## Input records
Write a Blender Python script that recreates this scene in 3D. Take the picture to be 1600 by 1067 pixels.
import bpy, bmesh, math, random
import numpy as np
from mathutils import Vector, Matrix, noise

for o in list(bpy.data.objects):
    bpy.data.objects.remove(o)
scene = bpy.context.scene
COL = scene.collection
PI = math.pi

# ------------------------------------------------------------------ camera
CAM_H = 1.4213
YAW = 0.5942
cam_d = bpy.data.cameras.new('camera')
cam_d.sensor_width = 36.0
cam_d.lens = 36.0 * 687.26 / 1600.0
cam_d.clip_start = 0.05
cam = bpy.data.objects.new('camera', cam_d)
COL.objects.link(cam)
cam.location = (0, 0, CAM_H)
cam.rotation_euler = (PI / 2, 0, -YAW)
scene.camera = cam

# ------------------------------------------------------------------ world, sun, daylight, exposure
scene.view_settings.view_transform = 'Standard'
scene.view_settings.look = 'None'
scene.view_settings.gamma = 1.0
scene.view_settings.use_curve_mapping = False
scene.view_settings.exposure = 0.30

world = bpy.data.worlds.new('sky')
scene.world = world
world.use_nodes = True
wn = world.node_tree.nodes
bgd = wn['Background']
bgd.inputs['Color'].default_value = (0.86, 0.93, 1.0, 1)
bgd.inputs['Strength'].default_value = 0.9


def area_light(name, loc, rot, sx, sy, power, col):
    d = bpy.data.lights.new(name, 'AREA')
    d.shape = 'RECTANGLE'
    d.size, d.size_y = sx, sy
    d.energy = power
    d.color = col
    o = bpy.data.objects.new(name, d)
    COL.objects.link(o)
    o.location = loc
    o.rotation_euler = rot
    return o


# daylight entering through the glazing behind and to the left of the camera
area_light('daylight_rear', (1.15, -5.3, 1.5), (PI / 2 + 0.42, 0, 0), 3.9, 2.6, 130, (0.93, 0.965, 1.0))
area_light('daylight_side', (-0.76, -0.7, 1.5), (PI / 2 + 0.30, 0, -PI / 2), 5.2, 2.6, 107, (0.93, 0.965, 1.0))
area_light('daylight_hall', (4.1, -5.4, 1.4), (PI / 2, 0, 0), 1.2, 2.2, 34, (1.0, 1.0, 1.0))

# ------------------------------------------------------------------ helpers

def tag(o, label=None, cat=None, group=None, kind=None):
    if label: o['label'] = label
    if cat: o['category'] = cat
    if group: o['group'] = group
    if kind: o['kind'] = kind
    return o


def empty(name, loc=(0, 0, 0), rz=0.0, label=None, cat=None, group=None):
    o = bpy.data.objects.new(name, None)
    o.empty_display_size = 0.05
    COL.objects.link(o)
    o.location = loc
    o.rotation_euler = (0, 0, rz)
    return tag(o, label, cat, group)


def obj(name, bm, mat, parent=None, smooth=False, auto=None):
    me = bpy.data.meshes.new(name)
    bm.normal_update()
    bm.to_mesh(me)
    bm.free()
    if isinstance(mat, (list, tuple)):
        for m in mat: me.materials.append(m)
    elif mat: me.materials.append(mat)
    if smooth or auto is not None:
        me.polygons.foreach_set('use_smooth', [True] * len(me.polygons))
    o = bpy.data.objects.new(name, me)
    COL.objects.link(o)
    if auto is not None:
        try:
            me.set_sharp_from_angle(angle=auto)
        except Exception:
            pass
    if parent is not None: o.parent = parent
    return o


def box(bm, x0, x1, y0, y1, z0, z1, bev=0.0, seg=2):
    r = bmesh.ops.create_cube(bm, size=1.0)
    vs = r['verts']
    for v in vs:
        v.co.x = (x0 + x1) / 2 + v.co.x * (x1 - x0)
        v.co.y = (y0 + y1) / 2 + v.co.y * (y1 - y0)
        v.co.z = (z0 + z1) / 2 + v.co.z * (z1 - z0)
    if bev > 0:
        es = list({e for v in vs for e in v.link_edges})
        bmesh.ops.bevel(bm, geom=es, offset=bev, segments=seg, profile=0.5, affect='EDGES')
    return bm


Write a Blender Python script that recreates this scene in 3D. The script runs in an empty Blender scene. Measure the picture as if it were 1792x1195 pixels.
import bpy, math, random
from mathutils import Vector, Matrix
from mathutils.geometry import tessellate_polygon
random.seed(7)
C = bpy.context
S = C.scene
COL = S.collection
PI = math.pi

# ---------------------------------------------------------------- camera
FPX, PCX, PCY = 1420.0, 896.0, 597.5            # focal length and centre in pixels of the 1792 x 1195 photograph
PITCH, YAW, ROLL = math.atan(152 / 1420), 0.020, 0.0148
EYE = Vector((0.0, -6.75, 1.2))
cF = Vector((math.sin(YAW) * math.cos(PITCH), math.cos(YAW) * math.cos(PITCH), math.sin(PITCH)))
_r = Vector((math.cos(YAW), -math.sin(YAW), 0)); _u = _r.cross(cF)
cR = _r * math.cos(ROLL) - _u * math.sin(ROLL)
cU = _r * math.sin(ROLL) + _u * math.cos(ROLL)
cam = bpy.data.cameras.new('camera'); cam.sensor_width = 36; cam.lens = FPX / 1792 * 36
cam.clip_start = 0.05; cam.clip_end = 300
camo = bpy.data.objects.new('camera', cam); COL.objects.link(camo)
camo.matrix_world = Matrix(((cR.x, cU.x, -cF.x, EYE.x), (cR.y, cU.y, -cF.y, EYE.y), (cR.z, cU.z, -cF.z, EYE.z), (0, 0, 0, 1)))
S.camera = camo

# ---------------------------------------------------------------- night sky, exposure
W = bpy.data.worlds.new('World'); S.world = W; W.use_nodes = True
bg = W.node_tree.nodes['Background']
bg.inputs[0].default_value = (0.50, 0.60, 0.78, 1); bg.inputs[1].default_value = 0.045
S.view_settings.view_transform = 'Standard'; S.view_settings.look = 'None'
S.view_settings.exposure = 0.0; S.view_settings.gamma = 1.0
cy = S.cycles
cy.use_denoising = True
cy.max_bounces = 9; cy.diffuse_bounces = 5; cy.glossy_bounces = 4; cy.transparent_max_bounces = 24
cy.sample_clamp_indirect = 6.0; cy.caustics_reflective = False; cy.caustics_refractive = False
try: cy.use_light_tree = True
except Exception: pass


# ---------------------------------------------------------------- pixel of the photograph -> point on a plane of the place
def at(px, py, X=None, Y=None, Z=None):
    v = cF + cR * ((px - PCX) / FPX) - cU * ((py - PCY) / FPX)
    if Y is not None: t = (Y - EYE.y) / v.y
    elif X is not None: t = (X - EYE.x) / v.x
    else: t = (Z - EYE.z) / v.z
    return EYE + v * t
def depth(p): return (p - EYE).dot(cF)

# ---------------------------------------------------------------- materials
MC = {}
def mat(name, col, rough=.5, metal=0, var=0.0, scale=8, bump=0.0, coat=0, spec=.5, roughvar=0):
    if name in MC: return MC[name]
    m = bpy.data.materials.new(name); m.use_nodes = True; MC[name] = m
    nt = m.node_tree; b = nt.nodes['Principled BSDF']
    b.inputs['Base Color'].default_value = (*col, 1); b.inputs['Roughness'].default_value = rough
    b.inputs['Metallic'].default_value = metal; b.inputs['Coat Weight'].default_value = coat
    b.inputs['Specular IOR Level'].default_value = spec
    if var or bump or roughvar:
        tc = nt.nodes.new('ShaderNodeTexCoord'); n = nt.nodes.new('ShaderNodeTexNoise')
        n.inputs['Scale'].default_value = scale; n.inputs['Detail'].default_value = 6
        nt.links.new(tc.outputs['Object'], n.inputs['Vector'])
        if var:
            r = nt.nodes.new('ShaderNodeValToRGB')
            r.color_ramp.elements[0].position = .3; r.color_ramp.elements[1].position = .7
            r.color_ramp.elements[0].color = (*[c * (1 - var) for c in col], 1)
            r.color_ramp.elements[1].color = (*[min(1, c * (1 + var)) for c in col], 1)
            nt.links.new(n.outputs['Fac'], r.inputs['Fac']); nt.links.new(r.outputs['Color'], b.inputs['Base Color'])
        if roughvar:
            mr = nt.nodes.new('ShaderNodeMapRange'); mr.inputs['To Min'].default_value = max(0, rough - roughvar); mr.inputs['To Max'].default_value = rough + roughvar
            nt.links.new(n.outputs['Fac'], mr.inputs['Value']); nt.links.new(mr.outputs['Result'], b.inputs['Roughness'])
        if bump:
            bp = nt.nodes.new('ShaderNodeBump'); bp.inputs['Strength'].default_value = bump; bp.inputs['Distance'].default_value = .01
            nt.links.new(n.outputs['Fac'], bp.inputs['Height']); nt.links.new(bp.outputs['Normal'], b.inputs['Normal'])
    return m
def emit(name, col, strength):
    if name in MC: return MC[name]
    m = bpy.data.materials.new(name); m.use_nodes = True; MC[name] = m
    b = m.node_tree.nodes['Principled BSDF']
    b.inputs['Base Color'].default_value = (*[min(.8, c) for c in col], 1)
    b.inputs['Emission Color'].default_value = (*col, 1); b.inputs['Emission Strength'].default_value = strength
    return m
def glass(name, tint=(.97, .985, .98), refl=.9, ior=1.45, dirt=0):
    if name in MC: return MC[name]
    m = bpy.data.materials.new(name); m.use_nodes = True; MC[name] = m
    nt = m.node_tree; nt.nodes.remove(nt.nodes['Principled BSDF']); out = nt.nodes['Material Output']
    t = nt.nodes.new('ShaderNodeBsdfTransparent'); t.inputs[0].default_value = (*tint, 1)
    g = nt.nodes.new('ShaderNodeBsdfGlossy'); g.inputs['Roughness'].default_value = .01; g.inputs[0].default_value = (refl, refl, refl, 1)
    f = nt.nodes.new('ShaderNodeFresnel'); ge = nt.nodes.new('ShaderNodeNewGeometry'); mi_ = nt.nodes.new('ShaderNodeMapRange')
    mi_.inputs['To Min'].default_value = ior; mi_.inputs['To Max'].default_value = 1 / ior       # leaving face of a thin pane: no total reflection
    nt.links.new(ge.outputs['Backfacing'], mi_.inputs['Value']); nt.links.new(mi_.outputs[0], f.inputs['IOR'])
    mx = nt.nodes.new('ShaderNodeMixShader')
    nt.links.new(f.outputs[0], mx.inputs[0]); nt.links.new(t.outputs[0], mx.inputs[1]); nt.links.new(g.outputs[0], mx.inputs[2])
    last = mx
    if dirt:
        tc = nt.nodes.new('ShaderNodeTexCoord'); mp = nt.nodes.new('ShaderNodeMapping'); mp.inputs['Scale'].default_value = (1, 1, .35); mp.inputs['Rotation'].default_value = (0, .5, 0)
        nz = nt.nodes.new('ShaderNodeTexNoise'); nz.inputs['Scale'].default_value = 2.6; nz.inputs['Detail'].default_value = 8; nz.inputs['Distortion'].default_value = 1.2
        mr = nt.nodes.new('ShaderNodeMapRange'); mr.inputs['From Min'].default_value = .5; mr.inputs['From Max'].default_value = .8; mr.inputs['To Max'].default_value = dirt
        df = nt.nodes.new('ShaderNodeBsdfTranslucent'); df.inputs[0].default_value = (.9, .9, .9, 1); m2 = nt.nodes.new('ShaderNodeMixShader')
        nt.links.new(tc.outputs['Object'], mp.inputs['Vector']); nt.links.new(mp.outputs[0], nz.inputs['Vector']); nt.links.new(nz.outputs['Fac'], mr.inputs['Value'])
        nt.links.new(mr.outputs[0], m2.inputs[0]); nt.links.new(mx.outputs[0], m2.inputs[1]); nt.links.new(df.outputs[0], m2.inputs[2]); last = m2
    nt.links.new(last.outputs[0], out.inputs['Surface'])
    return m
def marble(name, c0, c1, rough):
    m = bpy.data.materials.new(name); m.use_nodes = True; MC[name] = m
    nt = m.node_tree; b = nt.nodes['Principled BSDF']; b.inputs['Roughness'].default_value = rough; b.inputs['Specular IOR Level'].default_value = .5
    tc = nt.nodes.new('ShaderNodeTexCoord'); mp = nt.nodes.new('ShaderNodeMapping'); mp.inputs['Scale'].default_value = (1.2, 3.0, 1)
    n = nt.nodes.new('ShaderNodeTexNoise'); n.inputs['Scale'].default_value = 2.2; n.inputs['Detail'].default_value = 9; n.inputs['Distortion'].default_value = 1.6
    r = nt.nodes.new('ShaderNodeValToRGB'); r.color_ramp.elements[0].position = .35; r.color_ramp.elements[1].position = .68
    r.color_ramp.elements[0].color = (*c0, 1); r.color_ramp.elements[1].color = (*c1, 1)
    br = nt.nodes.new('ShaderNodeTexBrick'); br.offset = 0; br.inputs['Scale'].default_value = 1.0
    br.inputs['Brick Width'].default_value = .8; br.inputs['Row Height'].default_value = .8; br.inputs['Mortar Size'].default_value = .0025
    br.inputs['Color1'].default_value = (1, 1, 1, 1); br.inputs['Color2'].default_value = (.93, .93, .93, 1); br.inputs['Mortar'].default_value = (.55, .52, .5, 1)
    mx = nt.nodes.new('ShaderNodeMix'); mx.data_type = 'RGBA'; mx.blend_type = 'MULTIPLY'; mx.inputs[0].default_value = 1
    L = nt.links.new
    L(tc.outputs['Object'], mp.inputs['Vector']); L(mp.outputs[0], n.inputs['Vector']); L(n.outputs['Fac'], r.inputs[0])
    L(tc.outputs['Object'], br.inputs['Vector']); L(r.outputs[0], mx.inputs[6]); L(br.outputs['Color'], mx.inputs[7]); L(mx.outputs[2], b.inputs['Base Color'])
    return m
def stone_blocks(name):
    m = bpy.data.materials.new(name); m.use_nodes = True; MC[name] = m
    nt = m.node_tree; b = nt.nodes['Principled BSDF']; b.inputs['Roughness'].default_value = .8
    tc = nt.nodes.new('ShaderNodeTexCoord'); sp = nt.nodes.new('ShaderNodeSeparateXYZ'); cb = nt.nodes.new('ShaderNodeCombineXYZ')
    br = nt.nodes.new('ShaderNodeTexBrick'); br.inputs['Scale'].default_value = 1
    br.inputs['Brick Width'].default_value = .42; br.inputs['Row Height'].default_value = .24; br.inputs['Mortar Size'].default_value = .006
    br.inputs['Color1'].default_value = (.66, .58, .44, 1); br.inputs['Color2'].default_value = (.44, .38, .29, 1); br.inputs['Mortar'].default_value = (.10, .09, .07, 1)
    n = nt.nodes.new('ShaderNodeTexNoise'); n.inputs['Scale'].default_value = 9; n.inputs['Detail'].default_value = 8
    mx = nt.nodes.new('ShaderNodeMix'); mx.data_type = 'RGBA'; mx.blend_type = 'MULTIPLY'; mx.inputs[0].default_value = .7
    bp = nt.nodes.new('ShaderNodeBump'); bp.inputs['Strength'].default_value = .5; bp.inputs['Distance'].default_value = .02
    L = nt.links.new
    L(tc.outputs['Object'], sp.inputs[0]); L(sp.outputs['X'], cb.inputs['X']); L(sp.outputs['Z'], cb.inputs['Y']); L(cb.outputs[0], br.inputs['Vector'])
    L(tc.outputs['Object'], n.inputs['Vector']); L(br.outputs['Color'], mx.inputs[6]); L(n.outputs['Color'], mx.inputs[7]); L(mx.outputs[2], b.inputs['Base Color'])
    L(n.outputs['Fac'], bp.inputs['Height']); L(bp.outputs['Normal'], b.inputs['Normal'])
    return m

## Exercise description
Lines from the beginning of the data above through the line containing "scene.view_settings.exposure = 0.30" are to be returned exactly, and no others.

## Expected answer
Write a Blender Python script that recreates this scene in 3D. Take the picture to be 1600 by 1067 pixels.
import bpy, bmesh, math, random
import numpy as np
from mathutils import Vector, Matrix, noise

for o in list(bpy.data.objects):
    bpy.data.objects.remove(o)
scene = bpy.context.scene
COL = scene.collection
PI = math.pi

# ------------------------------------------------------------------ camera
CAM_H = 1.4213
YAW = 0.5942
cam_d = bpy.data.cameras.new('camera')
cam_d.sensor_width = 36.0
cam_d.lens = 36.0 * 687.26 / 1600.0
cam_d.clip_start = 0.05
cam = bpy.data.objects.new('camera', cam_d)
COL.objects.link(cam)
cam.location = (0, 0, CAM_H)
cam.rotation_euler = (PI / 2, 0, -YAW)
scene.camera = cam

# ------------------------------------------------------------------ world, sun, daylight, exposure
scene.view_settings.view_transform = 'Standard'
scene.view_settings.look = 'None'
scene.view_settings.gamma = 1.0
scene.view_settings.use_curve_mapping = False
scene.view_settings.exposure = 0.30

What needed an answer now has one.